◆ Stated problem
Repeat the full listing, word for word.

◆ Collected data
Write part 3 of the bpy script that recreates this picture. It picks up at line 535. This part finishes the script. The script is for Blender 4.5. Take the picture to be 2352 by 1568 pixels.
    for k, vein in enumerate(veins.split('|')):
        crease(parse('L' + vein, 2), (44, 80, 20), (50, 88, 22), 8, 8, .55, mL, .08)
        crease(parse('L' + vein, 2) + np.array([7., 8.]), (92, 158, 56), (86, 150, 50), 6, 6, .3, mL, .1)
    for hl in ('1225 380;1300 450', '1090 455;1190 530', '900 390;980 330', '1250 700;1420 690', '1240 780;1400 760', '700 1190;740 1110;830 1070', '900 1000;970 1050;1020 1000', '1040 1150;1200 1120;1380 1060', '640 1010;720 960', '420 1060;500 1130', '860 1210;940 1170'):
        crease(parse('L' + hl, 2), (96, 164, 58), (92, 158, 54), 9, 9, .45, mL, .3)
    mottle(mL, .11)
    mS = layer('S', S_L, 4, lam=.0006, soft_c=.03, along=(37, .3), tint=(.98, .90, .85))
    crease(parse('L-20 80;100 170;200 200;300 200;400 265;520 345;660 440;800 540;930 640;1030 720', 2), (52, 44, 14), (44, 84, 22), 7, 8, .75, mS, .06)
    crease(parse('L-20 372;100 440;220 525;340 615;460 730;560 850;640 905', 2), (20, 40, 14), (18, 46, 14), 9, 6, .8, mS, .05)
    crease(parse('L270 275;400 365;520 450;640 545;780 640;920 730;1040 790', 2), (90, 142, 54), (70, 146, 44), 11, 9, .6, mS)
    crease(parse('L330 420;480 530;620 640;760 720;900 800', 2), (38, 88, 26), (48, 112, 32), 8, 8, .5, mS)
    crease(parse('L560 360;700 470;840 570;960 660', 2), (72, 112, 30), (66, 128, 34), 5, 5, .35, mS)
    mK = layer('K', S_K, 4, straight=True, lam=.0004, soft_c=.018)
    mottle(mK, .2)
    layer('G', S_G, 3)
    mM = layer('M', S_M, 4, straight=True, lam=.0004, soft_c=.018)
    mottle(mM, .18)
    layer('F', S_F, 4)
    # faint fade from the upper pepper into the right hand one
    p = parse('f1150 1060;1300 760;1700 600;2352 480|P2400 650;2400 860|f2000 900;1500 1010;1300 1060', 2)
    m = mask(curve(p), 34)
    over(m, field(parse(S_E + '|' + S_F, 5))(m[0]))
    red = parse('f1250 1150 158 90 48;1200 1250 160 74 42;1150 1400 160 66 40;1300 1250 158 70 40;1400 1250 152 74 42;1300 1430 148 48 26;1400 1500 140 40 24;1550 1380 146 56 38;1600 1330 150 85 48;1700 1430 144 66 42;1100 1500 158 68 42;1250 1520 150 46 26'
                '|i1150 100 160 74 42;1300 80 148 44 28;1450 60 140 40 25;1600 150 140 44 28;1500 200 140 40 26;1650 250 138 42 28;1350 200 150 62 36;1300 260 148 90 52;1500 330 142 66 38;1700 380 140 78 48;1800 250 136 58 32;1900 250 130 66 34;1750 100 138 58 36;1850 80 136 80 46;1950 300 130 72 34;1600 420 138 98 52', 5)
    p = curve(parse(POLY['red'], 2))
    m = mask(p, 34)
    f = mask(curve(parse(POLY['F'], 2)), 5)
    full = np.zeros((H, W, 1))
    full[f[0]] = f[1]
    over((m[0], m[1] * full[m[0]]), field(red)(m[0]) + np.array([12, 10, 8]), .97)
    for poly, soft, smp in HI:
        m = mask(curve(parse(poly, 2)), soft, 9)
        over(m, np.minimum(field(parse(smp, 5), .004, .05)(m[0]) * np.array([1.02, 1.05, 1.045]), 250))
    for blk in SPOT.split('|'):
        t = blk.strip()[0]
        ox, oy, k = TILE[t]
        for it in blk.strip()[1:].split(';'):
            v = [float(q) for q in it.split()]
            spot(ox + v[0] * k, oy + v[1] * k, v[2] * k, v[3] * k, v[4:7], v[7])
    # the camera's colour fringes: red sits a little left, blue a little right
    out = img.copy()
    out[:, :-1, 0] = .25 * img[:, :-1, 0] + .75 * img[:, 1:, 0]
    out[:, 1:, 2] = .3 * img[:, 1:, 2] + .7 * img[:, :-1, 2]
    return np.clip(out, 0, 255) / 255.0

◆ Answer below
Write part 3 of the bpy script that recreates this picture. It picks up at line 535. This part finishes the script. The script is for Blender 4.5. Take the picture to be 2352 by 1568 pixels.
    for k, vein in enumerate(veins.split('|')):
        crease(parse('L' + vein, 2), (44, 80, 20), (50, 88, 22), 8, 8, .55, mL, .08)
        crease(parse('L' + vein, 2) + np.array([7., 8.]), (92, 158, 56), (86, 150, 50), 6, 6, .3, mL, .1)
    for hl in ('1225 380;1300 450', '1090 455;1190 530', '900 390;980 330', '1250 700;1420 690', '1240 780;1400 760', '700 1190;740 1110;830 1070', '900 1000;970 1050;1020 1000', '1040 1150;1200 1120;1380 1060', '640 1010;720 960', '420 1060;500 1130', '860 1210;940 1170'):
        crease(parse('L' + hl, 2), (96, 164, 58), (92, 158, 54), 9, 9, .45, mL, .3)
    mottle(mL, .11)
    mS = layer('S', S_L, 4, lam=.0006, soft_c=.03, along=(37, .3), tint=(.98, .90, .85))
    crease(parse('L-20 80;100 170;200 200;300 200;400 265;520 345;660 440;800 540;930 640;1030 720', 2), (52, 44, 14), (44, 84, 22), 7, 8, .75, mS, .06)
    crease(parse('L-20 372;100 440;220 525;340 615;460 730;560 850;640 905', 2), (20, 40, 14), (18, 46, 14), 9, 6, .8, mS, .05)
    crease(parse('L270 275;400 365;520 450;640 545;780 640;920 730;1040 790', 2), (90, 142, 54), (70, 146, 44), 11, 9, .6, mS)
    crease(parse('L330 420;480 530;620 640;760 720;900 800', 2), (38, 88, 26), (48, 112, 32), 8, 8, .5, mS)
    crease(parse('L560 360;700 470;840 570;960 660', 2), (72, 112, 30), (66, 128, 34), 5, 5, .35, mS)
    mK = layer('K', S_K, 4, straight=True, lam=.0004, soft_c=.018)
    mottle(mK, .2)
    layer('G', S_G, 3)
    mM = layer('M', S_M, 4, straight=True, lam=.0004, soft_c=.018)
    mottle(mM, .18)
    layer('F', S_F, 4)
    # faint fade from the upper pepper into the right hand one
    p = parse('f1150 1060;1300 760;1700 600;2352 480|P2400 650;2400 860|f2000 900;1500 1010;1300 1060', 2)
    m = mask(curve(p), 34)
    over(m, field(parse(S_E + '|' + S_F, 5))(m[0]))
    red = parse('f1250 1150 158 90 48;1200 1250 160 74 42;1150 1400 160 66 40;1300 1250 158 70 40;1400 1250 152 74 42;1300 1430 148 48 26;1400 1500 140 40 24;1550 1380 146 56 38;1600 1330 150 85 48;1700 1430 144 66 42;1100 1500 158 68 42;1250 1520 150 46 26'
                '|i1150 100 160 74 42;1300 80 148 44 28;1450 60 140 40 25;1600 150 140 44 28;1500 200 140 40 26;1650 250 138 42 28;1350 200 150 62 36;1300 260 148 90 52;1500 330 142 66 38;1700 380 140 78 48;1800 250 136 58 32;1900 250 130 66 34;1750 100 138 58 36;1850 80 136 80 46;1950 300 130 72 34;1600 420 138 98 52', 5)
    p = curve(parse(POLY['red'], 2))
    m = mask(p, 34)
    f = mask(curve(parse(POLY['F'], 2)), 5)
    full = np.zeros((H, W, 1))
    full[f[0]] = f[1]
    over((m[0], m[1] * full[m[0]]), field(red)(m[0]) + np.array([12, 10, 8]), .97)
    for poly, soft, smp in HI:
        m = mask(curve(parse(poly, 2)), soft, 9)
        over(m, np.minimum(field(parse(smp, 5), .004, .05)(m[0]) * np.array([1.02, 1.05, 1.045]), 250))
    for blk in SPOT.split('|'):
        t = blk.strip()[0]
        ox, oy, k = TILE[t]
        for it in blk.strip()[1:].split(';'):
            v = [float(q) for q in it.split()]
            spot(ox + v[0] * k, oy + v[1] * k, v[2] * k, v[3] * k, v[4:7], v[7])
    # the camera's colour fringes: red sits a little left, blue a little right
    out = img.copy()
    out[:, :-1, 0] = .25 * img[:, :-1, 0] + .75 * img[:, 1:, 0]
    out[:, 1:, 2] = .3 * img[:, 1:, 2] + .7 * img[:, :-1, 2]
    return np.clip(out, 0, 255) / 255.0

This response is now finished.